### SET PROBLEM
Lines containing the word "objects" should be extracted in full.

### SOURCE DATA

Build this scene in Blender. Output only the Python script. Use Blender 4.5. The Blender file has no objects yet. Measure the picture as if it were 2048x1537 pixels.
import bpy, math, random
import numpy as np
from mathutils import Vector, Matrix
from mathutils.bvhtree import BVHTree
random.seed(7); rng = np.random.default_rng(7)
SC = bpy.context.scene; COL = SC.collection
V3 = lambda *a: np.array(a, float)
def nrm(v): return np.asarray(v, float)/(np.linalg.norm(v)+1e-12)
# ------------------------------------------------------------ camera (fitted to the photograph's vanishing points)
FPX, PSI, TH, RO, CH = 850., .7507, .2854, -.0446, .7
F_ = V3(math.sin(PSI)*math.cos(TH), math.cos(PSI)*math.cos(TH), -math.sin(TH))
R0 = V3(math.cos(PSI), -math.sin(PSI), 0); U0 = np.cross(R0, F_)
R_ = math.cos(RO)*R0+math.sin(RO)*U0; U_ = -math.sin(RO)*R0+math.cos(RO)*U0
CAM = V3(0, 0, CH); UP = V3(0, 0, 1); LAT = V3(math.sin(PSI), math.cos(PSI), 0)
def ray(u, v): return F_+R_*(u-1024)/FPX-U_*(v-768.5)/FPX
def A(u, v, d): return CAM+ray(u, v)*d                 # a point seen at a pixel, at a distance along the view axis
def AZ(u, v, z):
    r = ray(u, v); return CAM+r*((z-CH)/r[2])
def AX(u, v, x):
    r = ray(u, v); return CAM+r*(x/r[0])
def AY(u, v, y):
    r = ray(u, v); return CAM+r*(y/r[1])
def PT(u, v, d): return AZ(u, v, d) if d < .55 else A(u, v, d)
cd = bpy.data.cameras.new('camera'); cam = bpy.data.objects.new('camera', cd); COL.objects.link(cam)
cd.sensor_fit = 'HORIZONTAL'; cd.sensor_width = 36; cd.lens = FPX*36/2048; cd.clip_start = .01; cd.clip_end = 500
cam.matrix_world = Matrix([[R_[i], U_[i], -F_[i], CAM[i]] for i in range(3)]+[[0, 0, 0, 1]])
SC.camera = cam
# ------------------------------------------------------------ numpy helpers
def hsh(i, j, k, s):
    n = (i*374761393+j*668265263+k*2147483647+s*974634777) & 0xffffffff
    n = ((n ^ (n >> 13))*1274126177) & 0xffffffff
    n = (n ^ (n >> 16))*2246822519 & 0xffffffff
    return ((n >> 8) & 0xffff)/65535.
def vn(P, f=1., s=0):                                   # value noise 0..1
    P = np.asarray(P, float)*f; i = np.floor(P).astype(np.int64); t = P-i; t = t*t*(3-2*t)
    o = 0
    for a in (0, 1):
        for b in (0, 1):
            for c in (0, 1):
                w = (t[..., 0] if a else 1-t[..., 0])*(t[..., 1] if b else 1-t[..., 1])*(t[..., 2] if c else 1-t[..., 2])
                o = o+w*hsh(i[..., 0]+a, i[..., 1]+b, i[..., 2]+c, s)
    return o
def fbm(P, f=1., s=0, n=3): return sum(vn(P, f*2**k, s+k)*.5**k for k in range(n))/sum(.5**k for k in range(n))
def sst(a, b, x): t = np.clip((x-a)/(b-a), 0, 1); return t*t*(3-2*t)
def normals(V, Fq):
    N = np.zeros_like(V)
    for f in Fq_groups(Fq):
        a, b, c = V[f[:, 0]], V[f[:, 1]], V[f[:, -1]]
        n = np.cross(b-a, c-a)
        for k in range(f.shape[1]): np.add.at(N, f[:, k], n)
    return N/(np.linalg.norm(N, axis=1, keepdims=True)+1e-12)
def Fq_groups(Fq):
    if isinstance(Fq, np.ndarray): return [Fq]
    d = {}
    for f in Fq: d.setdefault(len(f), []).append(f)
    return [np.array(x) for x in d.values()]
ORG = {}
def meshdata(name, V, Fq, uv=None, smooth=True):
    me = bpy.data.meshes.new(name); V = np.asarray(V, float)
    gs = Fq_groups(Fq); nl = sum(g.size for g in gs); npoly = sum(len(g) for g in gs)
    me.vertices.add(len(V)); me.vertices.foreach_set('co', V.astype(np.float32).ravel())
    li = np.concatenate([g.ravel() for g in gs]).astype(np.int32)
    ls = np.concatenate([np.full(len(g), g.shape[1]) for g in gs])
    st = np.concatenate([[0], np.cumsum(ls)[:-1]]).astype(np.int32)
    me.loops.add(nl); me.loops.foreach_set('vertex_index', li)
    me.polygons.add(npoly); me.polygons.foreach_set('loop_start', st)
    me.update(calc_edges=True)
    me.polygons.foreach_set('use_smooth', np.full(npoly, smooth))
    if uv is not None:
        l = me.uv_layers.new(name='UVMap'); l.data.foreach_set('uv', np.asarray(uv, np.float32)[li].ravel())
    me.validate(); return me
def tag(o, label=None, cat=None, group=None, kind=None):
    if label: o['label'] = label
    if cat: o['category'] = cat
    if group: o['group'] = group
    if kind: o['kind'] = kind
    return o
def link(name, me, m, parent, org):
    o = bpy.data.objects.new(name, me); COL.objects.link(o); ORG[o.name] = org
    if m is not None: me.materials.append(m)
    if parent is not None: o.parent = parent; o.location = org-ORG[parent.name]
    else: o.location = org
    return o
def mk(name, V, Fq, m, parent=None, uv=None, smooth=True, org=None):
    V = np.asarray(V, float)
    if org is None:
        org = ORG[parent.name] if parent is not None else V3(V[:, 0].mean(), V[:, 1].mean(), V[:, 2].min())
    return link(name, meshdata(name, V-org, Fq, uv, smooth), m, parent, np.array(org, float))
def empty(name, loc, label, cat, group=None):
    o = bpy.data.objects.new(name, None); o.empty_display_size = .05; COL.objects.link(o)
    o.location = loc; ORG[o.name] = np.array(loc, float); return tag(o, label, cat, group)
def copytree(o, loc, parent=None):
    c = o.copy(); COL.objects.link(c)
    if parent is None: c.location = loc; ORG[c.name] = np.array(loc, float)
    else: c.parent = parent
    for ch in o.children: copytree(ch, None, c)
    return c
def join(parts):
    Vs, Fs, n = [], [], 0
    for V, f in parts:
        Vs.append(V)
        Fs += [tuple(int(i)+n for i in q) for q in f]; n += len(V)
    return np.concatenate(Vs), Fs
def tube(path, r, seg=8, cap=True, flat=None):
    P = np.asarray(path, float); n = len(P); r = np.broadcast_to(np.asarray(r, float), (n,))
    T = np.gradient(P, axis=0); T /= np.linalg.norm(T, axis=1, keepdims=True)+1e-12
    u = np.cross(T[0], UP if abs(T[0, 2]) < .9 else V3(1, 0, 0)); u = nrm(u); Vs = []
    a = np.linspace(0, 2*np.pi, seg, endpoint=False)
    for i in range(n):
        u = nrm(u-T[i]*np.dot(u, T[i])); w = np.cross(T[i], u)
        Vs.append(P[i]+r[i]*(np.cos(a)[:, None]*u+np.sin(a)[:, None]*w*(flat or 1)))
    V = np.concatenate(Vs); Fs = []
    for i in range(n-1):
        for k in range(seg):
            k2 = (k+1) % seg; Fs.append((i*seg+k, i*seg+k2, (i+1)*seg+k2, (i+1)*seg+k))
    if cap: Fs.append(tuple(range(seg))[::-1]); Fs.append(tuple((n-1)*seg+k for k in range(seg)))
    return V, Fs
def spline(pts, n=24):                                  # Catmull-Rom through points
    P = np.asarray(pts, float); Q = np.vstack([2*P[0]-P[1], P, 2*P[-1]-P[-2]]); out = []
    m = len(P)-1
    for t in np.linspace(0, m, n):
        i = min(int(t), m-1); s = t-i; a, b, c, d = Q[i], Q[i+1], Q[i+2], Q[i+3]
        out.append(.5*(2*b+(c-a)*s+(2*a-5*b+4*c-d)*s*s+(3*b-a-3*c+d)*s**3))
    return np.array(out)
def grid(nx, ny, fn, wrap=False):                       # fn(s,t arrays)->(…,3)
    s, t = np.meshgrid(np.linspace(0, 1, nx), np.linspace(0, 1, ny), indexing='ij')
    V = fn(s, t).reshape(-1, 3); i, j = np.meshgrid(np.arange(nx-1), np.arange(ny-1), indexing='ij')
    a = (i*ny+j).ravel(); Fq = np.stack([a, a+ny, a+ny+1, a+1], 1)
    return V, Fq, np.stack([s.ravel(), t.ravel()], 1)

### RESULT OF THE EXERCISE
Build this scene in Blender. Output only the Python script. Use Blender 4.5. The Blender file has no objects yet. Measure the picture as if it were 2048x1537 pixels.
cd = bpy.data.cameras.new('camera'); cam = bpy.data.objects.new('camera', cd); COL.objects.link(cam)
    o = bpy.data.objects.new(name, me); COL.objects.link(o); ORG[o.name] = org
    o = bpy.data.objects.new(name, None); o.empty_display_size = .05; COL.objects.link(o)
    c = o.copy(); COL.objects.link(c)